Process I is adiabatic, therefore, $$\Delta$$Q = 0

$$\Rightarrow$$ $$\Delta$$Q = $$\Delta$$U + W $$\Rightarrow$$ W = $$-$$$$\Delta$$U

Thus, W < 0 since volume of gas is decreasing $$\Rightarrow$$ $$\Delta$$U > 0 Therefore, temperature of gas increases and no heat is exchanged between gas and surroundings.

Thus, the correct mapping is P $$\to$$ 3.

Process II is isobaric, therefore, pressure remains constant

$$\Rightarrow$$ W = P$$\Delta$$V = 3P₀[3V₀ $$-$$ V₀] = 6P₀V₀

Therefore, work done by gas in process II is 6P₀V₀.

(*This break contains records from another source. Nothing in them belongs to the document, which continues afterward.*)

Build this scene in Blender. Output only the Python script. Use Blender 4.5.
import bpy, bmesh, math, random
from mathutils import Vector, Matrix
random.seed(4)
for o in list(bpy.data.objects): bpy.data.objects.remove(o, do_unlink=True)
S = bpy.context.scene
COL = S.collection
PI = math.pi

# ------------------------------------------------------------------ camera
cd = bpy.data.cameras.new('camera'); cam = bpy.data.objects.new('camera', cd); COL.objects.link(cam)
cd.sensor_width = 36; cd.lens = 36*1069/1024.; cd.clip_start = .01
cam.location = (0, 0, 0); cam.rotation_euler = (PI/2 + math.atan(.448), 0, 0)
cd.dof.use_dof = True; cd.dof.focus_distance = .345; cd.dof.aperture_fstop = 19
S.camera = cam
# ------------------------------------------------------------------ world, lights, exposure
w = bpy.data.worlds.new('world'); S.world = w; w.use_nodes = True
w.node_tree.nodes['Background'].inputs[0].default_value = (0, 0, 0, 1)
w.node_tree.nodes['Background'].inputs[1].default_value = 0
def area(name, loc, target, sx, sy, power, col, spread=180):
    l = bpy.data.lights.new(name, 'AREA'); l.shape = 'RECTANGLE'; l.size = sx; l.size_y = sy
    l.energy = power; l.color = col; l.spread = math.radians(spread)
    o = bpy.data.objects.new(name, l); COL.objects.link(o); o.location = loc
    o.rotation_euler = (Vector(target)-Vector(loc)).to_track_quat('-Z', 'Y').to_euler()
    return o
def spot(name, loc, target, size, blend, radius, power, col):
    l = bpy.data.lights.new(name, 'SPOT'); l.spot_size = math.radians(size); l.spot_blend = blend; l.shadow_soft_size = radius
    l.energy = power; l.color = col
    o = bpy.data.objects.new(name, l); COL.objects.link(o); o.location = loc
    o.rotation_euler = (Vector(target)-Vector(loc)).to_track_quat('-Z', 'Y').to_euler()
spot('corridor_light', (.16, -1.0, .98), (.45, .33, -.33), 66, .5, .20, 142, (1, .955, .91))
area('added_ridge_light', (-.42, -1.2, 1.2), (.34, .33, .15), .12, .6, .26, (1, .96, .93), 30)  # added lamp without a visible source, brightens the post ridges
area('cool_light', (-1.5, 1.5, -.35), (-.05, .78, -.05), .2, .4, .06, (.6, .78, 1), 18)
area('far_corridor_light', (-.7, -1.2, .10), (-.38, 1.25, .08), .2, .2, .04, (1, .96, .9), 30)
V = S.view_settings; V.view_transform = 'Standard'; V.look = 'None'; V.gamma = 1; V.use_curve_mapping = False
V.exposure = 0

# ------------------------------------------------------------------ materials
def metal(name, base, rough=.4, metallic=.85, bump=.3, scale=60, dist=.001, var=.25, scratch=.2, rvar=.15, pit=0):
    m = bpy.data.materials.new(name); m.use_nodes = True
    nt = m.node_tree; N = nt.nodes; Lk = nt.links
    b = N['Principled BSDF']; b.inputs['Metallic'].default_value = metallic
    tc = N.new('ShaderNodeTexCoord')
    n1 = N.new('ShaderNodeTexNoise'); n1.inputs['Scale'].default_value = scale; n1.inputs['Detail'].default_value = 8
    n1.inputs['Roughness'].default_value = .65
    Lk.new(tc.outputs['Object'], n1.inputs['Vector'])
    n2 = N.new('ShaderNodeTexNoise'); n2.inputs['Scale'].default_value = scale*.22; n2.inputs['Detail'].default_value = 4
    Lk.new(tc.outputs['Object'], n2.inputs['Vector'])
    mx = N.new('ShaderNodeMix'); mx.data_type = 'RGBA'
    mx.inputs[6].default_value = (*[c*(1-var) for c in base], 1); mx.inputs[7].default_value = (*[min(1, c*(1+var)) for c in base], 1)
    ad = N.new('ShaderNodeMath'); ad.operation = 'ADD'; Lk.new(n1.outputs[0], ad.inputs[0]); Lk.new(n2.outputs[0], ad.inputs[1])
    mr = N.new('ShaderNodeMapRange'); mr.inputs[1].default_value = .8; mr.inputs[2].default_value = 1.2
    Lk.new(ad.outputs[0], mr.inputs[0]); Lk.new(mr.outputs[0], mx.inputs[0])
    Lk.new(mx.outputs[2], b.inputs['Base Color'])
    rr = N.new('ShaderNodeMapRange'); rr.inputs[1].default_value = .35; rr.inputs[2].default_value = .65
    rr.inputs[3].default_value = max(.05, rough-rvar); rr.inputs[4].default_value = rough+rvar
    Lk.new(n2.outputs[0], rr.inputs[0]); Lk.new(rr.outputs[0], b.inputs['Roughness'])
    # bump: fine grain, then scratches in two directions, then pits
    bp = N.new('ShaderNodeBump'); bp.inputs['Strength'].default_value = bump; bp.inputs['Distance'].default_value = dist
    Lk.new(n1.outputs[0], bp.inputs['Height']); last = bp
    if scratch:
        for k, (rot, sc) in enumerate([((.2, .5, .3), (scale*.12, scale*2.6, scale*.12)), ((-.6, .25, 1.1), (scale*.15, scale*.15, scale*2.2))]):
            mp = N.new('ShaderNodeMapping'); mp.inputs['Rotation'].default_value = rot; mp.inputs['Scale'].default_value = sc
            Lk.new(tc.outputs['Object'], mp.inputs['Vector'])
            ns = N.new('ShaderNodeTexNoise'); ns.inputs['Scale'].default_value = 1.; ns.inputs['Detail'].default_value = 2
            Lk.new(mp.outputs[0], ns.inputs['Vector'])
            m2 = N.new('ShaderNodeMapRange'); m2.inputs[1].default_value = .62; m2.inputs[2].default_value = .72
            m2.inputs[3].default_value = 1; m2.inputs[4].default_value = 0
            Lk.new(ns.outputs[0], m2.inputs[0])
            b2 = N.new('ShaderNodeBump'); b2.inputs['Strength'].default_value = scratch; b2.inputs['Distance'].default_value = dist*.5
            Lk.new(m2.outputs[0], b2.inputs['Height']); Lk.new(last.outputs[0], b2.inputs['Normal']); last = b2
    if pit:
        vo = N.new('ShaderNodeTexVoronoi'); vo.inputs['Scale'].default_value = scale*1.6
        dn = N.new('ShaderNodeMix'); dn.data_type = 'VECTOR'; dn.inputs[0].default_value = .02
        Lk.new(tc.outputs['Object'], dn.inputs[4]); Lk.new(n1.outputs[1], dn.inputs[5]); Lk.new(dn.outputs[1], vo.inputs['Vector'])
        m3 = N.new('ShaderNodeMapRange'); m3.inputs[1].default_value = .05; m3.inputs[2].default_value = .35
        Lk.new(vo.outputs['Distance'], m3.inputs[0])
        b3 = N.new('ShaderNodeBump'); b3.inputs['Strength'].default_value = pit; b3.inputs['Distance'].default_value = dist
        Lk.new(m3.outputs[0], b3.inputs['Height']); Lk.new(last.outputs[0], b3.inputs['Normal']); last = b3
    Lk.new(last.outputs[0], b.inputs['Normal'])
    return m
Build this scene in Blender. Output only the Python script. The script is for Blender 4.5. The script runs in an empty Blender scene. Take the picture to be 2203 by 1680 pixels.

Thus, the correct mapping is Q $$\to$$ 4.

Process III is isochoric, therefore, volume remains constant

$$\Rightarrow$$ $$\Delta$$Q = $$\Delta$$U + W $$\Rightarrow$$ $$\Delta$$Q = $$\Delta$$U

and work done by gas is zero.

Thus, the correct mapping is R $$\to$$ 1.

Process IV is isothermal process, therefore temperature remains constant

$$\Rightarrow$$ $$\Delta$$Q = $$\Delta$$U + W $$\Rightarrow$$ $$\Delta$$Q = W and $$\Delta$$ = 0

Thus, the correct mapping is S $$\to$$ 2.

Therefore, option (C) is correct.